THE NEW YORK TIMES recently published an article called Hey Boss, You Don’t Want Your Employees to Meditate.

They pointed to a confusing study which seemed to indicate that meditation neither improved or reduced motivation on the job. I’m not sure if it’s solid or not, but to me it exemplified the wrong way of thinking about employee productivity.

And that thinking has been with us since the industrial revolution. We’re merely building on old myths. How so?

Well, when we look at the micro scale of productivity, we see things like the number of seconds it takes to insert tab A into slot B. The number of lines of code produced by a programmer. The number of customer calls handled per hour.

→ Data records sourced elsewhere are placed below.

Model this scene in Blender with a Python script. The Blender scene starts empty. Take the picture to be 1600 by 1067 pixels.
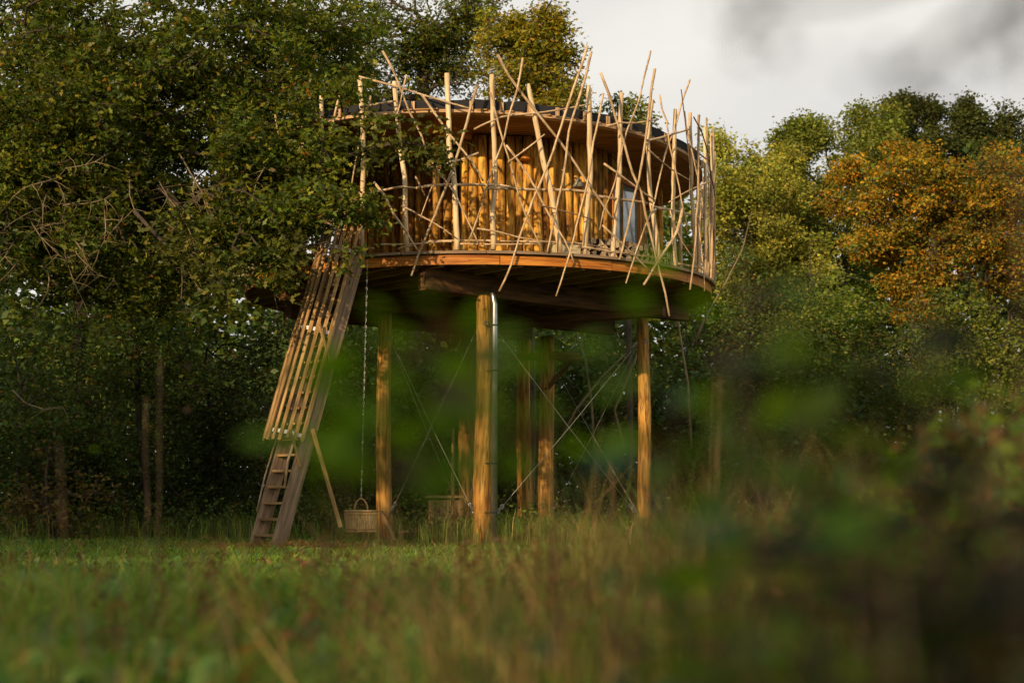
import bpy, math, random
import numpy as np
from mathutils import Vector, Matrix

R_ = math.radians
scene = bpy.context.scene
col = scene.collection
rnd = random.Random(7)
rng = np.random.default_rng(11)

# ---------------------------------------------------------------- camera
F = 2364.0                      # focal length in photo pixels (1600 wide)
CAMH = 0.75
PITCH = math.atan((780 - 533.5) / F)
cam_d = bpy.data.cameras.new('camera')
cam = bpy.data.objects.new('camera', cam_d)
col.objects.link(cam)
cam.location = (0, 0, CAMH)
cam.rotation_euler = (math.pi / 2 + PITCH, 0, 0)
cam_d.sensor_width = 36.0
cam_d.lens = 36.0 * F / 1600
cam_d.clip_start = 0.05
cam_d.clip_end = 3000
cam_d.dof.use_dof = True
cam_d.dof.focus_distance = 23.3
cam_d.dof.aperture_fstop = 1.7
scene.camera = cam

# ---------------------------------------------------------------- light
SUN_EL, SUN_AZ = 17.0, 34.0      # azimuth: degrees left of "straight behind the camera"
sdir = Vector((-math.sin(R_(SUN_AZ)) * math.cos(R_(SUN_EL)), -math.cos(R_(SUN_AZ)) * math.cos(R_(SUN_EL)), math.sin(R_(SUN_EL))))
sun_d = bpy.data.lights.new('sun', 'SUN')
sun_d.energy = 5.0
sun_d.angle = R_(0.6)
sun_d.color = (1.0, 0.73, 0.43)
sun = bpy.data.objects.new('sun', sun_d)
col.objects.link(sun)
sun.rotation_euler = sdir.to_track_quat('Z', 'Y').to_euler()

world = bpy.data.worlds.new('World')
scene.world = world
world.use_nodes = True
nt = world.node_tree
nt.nodes.clear()
N = nt.nodes.new
out = N('ShaderNodeOutputWorld'); bg = N('ShaderNodeBackground')
sky = N('ShaderNodeTexSky'); sky.sky_type = 'NISHITA'; sky.sun_disc = False
sky.sun_elevation = R_(SUN_EL)
sky.sun_rotation = math.atan2(sdir.x, sdir.y)
sky.dust_density = 2.0
tc = N('ShaderNodeTexCoord')
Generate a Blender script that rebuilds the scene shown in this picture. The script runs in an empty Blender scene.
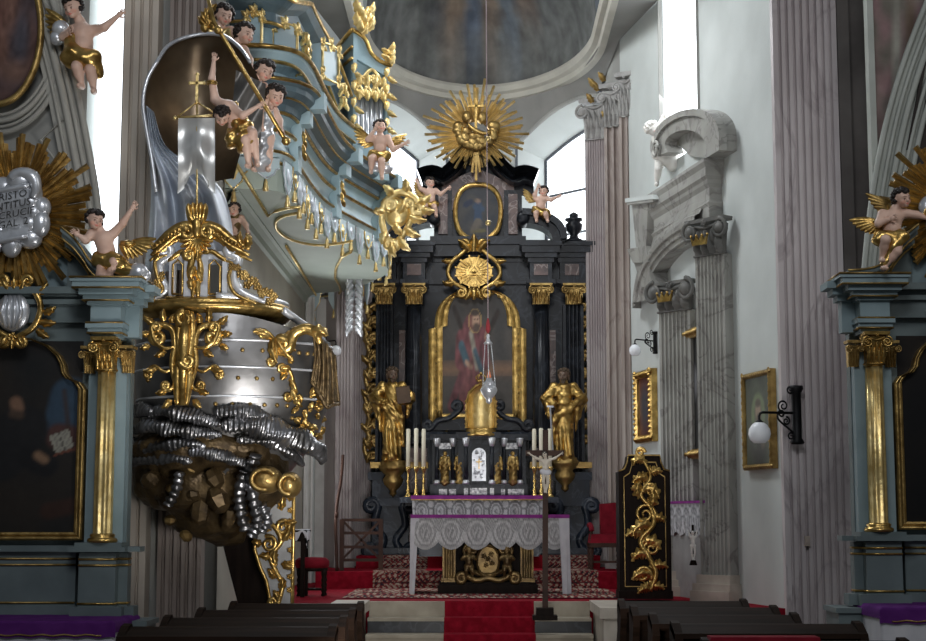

Each measure, by itself, can be a poor substitute for the true goals of the organization – perhaps even leading to bad decisions. But I’m writing today about motivation, state of mind, and productivity.

The underlying theory of the study is that meditation might be bad because it leads you to become more satisfied with your life. As a manager, you may not want that, because it’s dissatisfaction with the present and striving toward a better future is what makes your employees motivated.

At its essence, this says that happy employees = poor motivation. Which leads you to believe that your job is to motivate your employees through fear and abuse. To magnify their sense of dissatisfaction.

I would call this line of thinking simplistic and immoral.

The deeper motivation, the kind that sticks around for a lifetime, comes from striving towards a worthwhile goal. Does that mean you’re dissatisfied with the present? In a way, I suppose, but it’s not based on fear.

Fear-based motivation is quite fleeting. You don’t want to think about it; your sole goal is to get away from it as fast as possible.

When you’re trying to escape a disaster, pretty much ANY direction is acceptable.

As a boss, do you want your people to be going in any random direction to escape the present? No, you want them aligned around that sense of mission. Going in the same direction.

So help them build their motivation around the belief that their work is important and worthwhile.